(WHAT IS EXPECTED) Retype, word for word, the lines between the ones holding "Model this scene" and "scene.camera = cam", inclusive; pictures stay out of the copy.

(INFORMATION PROVIDED)
* * * * * * *

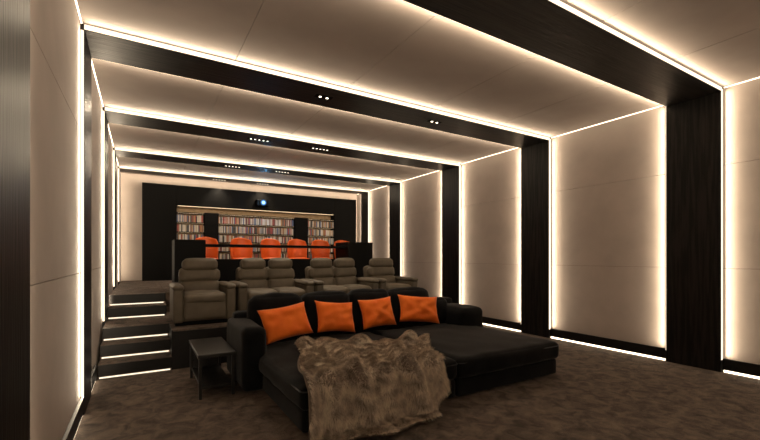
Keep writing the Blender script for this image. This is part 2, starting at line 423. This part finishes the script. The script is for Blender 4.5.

* * * * * * *

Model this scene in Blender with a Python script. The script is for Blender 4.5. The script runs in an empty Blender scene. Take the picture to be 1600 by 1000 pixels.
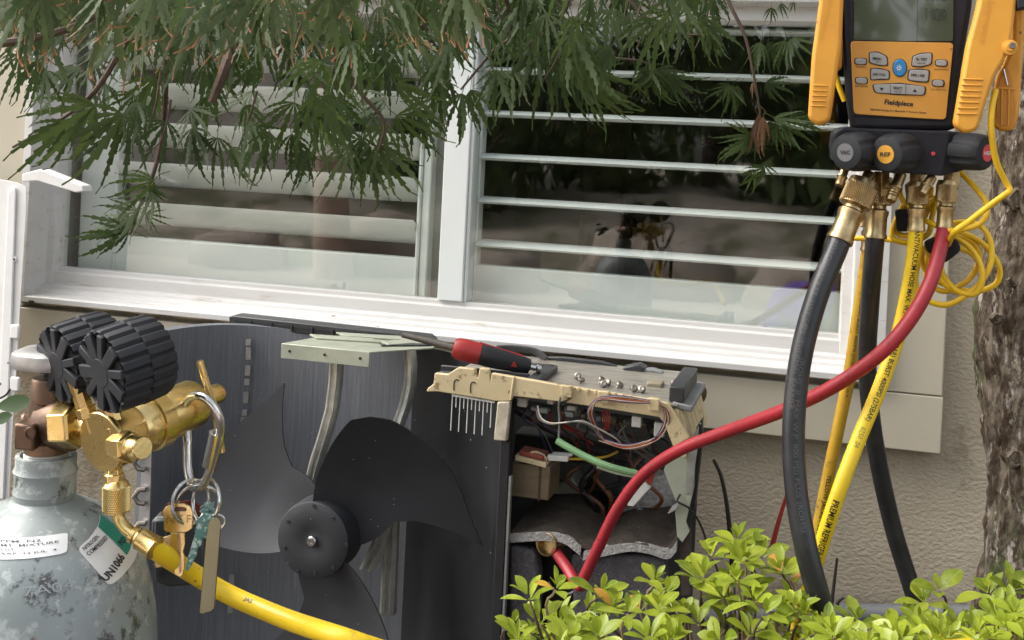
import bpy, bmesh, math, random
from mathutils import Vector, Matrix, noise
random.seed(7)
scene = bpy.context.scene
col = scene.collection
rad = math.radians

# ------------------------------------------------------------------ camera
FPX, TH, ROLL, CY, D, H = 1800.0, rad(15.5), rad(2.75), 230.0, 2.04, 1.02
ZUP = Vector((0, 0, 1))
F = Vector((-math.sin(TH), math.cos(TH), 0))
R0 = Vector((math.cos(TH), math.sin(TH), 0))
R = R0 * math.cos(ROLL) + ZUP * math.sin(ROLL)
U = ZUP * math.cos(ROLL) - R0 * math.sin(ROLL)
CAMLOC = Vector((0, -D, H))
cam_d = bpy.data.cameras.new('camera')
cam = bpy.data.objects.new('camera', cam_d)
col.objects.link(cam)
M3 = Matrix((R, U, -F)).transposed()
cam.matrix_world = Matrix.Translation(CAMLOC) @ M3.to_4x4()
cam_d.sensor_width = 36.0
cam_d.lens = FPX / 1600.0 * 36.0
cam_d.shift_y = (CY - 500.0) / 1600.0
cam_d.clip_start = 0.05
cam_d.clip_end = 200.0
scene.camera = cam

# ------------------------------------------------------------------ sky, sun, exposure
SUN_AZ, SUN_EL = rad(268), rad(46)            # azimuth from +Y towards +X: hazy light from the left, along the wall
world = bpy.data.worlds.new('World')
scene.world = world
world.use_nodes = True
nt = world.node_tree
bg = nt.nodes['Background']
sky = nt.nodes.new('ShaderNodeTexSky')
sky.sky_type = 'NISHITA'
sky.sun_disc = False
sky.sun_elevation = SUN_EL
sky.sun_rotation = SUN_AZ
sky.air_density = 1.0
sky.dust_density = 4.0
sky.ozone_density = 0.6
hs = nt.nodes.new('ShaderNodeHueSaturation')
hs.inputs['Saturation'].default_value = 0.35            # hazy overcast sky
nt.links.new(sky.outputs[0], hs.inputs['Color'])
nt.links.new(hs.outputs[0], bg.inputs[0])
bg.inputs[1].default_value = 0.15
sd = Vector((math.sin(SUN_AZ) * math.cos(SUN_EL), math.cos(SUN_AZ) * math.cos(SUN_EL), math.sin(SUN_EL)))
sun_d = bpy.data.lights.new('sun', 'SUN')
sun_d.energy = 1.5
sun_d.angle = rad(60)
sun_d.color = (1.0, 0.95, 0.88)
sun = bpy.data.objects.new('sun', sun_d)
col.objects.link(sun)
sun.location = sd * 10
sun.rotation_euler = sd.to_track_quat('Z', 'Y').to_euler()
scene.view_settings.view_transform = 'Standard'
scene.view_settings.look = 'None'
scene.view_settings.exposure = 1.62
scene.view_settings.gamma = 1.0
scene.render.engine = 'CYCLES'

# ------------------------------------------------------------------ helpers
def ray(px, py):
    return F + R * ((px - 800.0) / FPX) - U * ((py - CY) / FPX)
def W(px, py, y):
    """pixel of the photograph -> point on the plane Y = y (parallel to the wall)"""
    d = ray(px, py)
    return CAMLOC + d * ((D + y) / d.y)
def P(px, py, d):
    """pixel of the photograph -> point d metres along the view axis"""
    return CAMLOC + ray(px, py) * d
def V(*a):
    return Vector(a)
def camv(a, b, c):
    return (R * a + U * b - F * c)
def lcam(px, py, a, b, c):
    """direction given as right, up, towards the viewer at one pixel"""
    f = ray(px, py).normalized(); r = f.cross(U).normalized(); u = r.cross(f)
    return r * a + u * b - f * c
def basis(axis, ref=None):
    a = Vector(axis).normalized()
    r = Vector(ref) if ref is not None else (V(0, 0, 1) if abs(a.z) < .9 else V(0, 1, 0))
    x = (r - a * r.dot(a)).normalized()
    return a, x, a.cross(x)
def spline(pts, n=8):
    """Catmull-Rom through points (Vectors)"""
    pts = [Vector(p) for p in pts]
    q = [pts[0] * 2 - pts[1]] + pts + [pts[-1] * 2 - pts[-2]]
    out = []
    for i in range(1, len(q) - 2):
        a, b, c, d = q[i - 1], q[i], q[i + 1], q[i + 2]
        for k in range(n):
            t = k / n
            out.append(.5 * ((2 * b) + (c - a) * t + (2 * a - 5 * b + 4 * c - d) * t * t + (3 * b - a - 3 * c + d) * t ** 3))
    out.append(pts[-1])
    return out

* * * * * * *

(THE REPLY)
Model this scene in Blender with a Python script. The script is for Blender 4.5. The script runs in an empty Blender scene. Take the picture to be 1600 by 1000 pixels.
import bpy, bmesh, math, random
from mathutils import Vector, Matrix, noise
random.seed(7)
scene = bpy.context.scene
col = scene.collection
rad = math.radians

# ------------------------------------------------------------------ camera
FPX, TH, ROLL, CY, D, H = 1800.0, rad(15.5), rad(2.75), 230.0, 2.04, 1.02
ZUP = Vector((0, 0, 1))
F = Vector((-math.sin(TH), math.cos(TH), 0))
R0 = Vector((math.cos(TH), math.sin(TH), 0))
R = R0 * math.cos(ROLL) + ZUP * math.sin(ROLL)
U = ZUP * math.cos(ROLL) - R0 * math.sin(ROLL)
CAMLOC = Vector((0, -D, H))
cam_d = bpy.data.cameras.new('camera')
cam = bpy.data.objects.new('camera', cam_d)
col.objects.link(cam)
M3 = Matrix((R, U, -F)).transposed()
cam.matrix_world = Matrix.Translation(CAMLOC) @ M3.to_4x4()
cam_d.sensor_width = 36.0
cam_d.lens = FPX / 1600.0 * 36.0
cam_d.shift_y = (CY - 500.0) / 1600.0
cam_d.clip_start = 0.05
cam_d.clip_end = 200.0
scene.camera = cam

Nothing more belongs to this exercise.